As I type, the signed author agreement with the literary agency is finding it’s way to New York
I’ve been working on the proposal. This is what the literary agent sends out to publishers in the hope that one will bite… and offer that prized book deal.
When I say working on the proposal, I had been, until my latest life circumstances took over my thought process. Unfortunately dealing with current domestic issues has to take priority at this moment in time. I’m TERRIBLY excited though, knicker wettingly excited about the whole damn thing. OK so my book won’t have sex in it, or I won’t be whipping my cream into submission (or maybe I will??) BUT there will be food porn for sure…

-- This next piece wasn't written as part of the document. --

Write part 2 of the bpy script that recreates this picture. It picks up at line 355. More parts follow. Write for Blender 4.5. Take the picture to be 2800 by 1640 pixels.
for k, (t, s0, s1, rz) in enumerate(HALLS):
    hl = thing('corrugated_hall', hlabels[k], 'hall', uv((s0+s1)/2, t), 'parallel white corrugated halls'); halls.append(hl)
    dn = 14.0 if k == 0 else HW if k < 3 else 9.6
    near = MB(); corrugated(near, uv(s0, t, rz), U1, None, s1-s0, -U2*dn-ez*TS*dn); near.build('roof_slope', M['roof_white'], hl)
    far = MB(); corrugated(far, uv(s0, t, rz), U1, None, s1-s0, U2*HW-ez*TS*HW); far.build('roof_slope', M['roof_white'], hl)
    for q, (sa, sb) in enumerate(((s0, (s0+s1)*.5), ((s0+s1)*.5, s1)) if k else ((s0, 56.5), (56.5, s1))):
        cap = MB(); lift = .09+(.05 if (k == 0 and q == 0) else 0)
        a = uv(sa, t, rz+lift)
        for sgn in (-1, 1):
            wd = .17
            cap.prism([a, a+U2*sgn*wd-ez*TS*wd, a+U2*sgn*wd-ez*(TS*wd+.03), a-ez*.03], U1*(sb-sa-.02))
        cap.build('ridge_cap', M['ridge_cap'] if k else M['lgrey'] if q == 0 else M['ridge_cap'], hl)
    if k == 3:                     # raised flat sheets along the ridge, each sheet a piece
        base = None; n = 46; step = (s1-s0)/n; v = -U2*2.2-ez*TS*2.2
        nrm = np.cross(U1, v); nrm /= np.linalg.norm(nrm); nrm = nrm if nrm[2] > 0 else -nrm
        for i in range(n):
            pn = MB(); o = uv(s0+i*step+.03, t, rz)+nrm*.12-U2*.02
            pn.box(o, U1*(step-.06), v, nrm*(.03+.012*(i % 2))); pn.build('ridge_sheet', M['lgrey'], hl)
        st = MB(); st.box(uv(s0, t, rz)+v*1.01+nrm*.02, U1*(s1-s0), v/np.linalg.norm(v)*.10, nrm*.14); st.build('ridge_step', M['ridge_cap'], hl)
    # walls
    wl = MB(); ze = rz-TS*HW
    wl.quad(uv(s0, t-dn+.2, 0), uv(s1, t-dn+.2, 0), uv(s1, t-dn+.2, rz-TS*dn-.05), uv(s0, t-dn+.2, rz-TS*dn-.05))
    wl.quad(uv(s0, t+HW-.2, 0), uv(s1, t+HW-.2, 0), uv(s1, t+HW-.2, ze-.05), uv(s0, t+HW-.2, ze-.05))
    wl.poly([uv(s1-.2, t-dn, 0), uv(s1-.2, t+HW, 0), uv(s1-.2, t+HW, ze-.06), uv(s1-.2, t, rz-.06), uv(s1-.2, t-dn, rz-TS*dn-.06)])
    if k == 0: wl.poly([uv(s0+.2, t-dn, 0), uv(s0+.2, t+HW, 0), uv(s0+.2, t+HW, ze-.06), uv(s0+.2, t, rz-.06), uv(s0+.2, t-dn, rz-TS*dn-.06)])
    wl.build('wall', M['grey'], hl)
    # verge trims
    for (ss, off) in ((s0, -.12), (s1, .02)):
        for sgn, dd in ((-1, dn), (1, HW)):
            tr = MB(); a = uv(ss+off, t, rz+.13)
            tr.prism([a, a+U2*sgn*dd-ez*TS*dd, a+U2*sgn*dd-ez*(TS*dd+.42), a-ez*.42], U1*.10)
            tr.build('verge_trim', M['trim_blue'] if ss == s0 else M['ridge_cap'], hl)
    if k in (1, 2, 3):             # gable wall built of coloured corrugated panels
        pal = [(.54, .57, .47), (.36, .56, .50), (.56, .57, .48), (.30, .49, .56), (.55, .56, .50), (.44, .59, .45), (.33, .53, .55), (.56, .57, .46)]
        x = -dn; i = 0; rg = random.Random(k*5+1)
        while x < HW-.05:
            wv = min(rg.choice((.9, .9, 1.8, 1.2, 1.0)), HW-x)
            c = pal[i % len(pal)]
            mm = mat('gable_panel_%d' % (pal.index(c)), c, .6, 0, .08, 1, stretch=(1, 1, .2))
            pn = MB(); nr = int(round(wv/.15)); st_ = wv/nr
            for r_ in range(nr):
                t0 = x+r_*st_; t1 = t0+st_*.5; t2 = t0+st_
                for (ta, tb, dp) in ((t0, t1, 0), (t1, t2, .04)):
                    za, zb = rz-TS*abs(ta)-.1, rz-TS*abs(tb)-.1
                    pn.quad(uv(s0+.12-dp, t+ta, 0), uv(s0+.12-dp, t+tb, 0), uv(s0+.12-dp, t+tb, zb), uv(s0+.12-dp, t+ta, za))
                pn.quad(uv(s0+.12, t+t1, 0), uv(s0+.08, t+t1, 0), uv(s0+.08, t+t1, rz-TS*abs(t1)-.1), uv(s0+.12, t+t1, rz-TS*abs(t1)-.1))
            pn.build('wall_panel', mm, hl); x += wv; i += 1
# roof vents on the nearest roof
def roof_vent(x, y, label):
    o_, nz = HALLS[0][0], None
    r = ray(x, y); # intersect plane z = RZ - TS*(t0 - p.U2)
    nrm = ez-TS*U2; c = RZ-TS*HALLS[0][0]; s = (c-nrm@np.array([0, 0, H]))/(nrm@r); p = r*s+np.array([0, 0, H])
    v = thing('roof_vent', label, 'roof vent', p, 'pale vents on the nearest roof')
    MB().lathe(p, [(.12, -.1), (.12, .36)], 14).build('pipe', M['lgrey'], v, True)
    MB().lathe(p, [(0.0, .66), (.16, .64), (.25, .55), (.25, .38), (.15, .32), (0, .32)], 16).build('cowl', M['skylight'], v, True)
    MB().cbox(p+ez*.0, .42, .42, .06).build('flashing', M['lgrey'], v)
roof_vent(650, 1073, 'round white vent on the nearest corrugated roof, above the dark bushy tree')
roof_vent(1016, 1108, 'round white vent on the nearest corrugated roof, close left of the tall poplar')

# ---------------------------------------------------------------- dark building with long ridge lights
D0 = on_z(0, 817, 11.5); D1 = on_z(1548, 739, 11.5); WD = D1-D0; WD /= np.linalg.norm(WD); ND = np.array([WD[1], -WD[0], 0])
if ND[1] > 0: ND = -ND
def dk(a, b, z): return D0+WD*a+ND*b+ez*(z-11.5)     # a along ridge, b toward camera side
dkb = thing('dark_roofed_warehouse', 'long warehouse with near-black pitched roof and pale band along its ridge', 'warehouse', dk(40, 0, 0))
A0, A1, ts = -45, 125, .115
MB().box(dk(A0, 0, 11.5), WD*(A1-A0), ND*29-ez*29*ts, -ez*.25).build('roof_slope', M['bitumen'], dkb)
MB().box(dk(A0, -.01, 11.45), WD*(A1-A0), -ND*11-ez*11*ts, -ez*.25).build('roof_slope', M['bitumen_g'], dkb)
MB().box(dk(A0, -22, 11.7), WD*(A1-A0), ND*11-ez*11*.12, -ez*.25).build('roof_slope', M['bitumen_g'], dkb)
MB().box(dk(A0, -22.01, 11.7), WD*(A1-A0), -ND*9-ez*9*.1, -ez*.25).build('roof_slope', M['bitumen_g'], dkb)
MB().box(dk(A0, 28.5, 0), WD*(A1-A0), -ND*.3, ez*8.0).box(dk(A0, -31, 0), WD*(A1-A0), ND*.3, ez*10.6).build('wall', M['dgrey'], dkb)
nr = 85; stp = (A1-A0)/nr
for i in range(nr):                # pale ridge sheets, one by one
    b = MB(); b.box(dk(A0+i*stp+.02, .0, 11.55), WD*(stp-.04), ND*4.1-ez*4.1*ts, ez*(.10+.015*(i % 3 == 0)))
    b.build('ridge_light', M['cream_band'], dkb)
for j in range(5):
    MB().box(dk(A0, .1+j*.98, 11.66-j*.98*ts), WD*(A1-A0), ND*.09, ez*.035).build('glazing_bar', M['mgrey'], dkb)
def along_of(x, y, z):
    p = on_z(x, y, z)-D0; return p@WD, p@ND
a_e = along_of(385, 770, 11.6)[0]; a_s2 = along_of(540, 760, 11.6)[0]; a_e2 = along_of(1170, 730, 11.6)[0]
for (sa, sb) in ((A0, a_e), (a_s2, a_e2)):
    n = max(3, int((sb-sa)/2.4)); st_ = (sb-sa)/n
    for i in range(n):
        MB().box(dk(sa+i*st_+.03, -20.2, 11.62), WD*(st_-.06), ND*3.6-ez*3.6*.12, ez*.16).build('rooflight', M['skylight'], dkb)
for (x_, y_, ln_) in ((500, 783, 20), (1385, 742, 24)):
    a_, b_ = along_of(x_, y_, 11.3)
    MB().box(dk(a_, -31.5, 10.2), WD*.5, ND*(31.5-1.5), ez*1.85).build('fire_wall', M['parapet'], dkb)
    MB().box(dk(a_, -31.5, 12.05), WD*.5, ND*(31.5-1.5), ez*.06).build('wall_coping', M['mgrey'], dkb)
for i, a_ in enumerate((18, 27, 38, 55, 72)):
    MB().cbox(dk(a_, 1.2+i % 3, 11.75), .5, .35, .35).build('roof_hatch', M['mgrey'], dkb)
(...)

I have this huge plan formulated for the book. It’s not just a wartime recipe book you see. It’s a platform to talk about the whole reason for undertaking this experiment and the big problems we are facing today, obesity, economics, environmental issues, sustainability. In addition I’m thinking as well a good dose of nostalgia and of course the very personal weight loss diary I’ve been keeping…I’m REALLY excited that a professional food chef, writer and photographer (she’s done Betty Crocker – not literally but you know what I mean) is going to re-create my favourite WW2 recipes and make the smell of the food waft from the page. Tonight I am sending her a list of 5-10 recipes for the book proposal.
At this moment in time I wish I could take a month, without any distractions, to finish this proposal. You only get one shot and I do so want to show any potential publishers that there is a market for the 1940s Experiment. Luckily I have an obsession with social media and website traffic statistics and every book proposal now, especially for non-fiction in a niche market, needs to be backed up with proof that people ARE interested in the subject matter and there is already an established platform to promote the book when it hits the stores.
I’m just so excited about having this opportunity to try at least.
One must NEVER give up, if you fall down, dust yourself and get right up again!